As more parents deploy again and again for extended tours, the Killeen school district desperately needs more counselors to help absorb the blows.
"My dad's been gone," said Shatonna Jones. "Went to Korea and then Iraq. He's been gone all four years of school."
Shatonna's dad has deployed four times. While he's at war, the 18-year-old high school student has cared for her little sister and a severely ill mother.
Patrick Ganacias's mother and father are headed back to Iraq for a second time.
"I got to stay strong," he said. "Take care of my brother. My sister moved out, so it's just me and my little brother."
Blue and silver stars line the halls of Shoemaker High School representing parents who have gone to war.
Seven gold stars over the front door represent Shoemaker parents killed at war.
Regillio Nelom's daughter walks beneath his star each morning.
"I mean, yes. My dad has died," said 15-year-old Meghan Nelom. "But I'm still the same person, and I still need to go on."
She wears her dad's dogtags. She started wearing her father's dogtags a couple of months ago, and she hasn't taken them off since.
"Gives me strength to get up in the morning," Meghan said.
She and other students say they also draw strength from the woman who came up with stars idea.
The students call her "Miss Critch."
Barbara Critchfield is a counselor at Shoemaker High.
"[If] I'm having a bad weekend, I call her and say 'I can't do this,'" Shatonna Jones explains. "She says, 'yes, you can, and I'm behind you 100 percent.'"

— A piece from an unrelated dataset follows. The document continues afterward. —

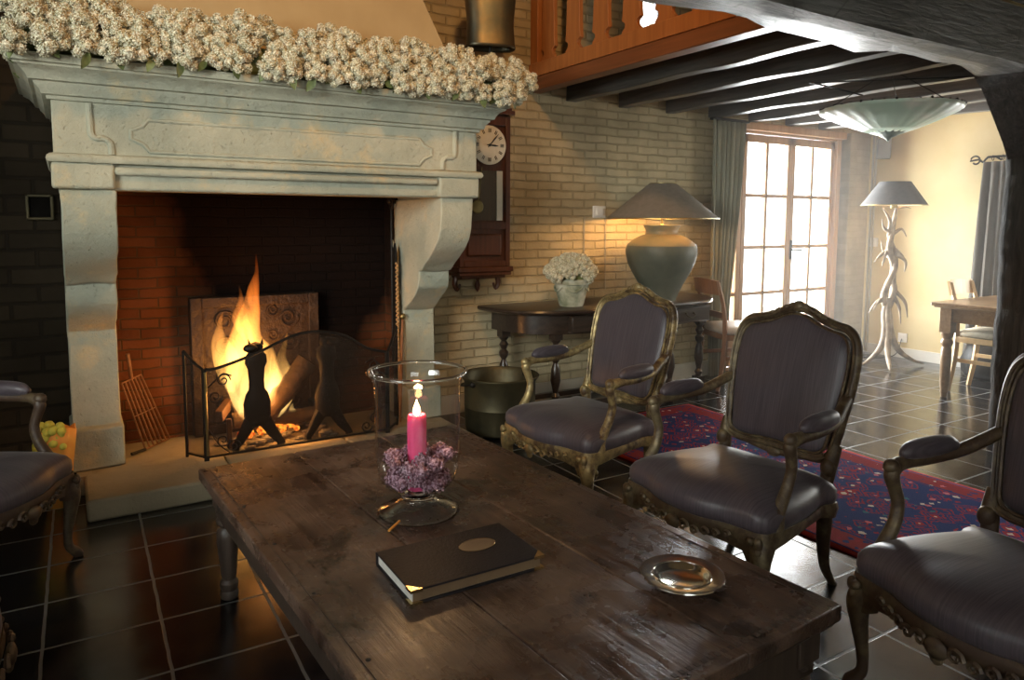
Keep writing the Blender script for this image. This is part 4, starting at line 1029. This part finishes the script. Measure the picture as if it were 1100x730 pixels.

Counselors in Killeen ISD say students are resilient, but they are starting to bend and break from the strain of war.
"I think they're just worn out with it," said Diane Guidry. "They don't think it's ever going to stop."
And it's apparent in the students' grades.
"We have the largest failure rate we've ever had," said Priscilla Flores about students in her school . "The children have just shut down. As humans, we can only take so much."
To make matters worse, Killeen doesn't have nearly enough school counselors to absorb the emotional blows.
When the Pentagon extended combat tours to 15 months, there were a lot of tears.
"The kids started coming in," Diane Guidry said. "'Miss Guidry, I've got to see you today. They've just heard the news. My mom's crying. We're having a hard time at home.' I don't know what to do. They're little ones, you know?"
State guidelines call for at least one counselor for every 350 students.
Brandi Carroll has 600.
Diane Guidry has 1,000.
"It's hard to see them hurting. When they hurt, we hurt," said Flores.
The Killen ISD hopes to hire more than two dozen more counselors. In the meantime, counselors make do and make sacrifices of their own.
School counselor Priscilla Flores suffered a heart attack. A week later, she was back at work.
"It was stress. Doctor said it was stress," she said. "I had to come back. I couldn't give up."
Charlotte Graves counsels students at Smith Middle School at Fort Hood. Five parents from her school have died and many times that have been wounded.
All of them struggle with the funerals.
Graves is haunted by the image of a 12-year-old boy wearing his dad's Cavalry hat at his father's memorial service.
"The hat was falling down over his eyes, so you couldn't see him cry," she remembered. "And that is tough... going to the funeral."
"We're 100 percent military. The whole school," she said. "Every child in this school is affected by the military one way or the other. Going or coming. Going to Iraq or coming home from Iraq."
Back at Shoemaker High School, the row of stars keeps growing. Barbara Critchfield started with 80. Now, there are 2,000.
"I'm probably going to have to do a second row," she said. "We still have a thousand to put up."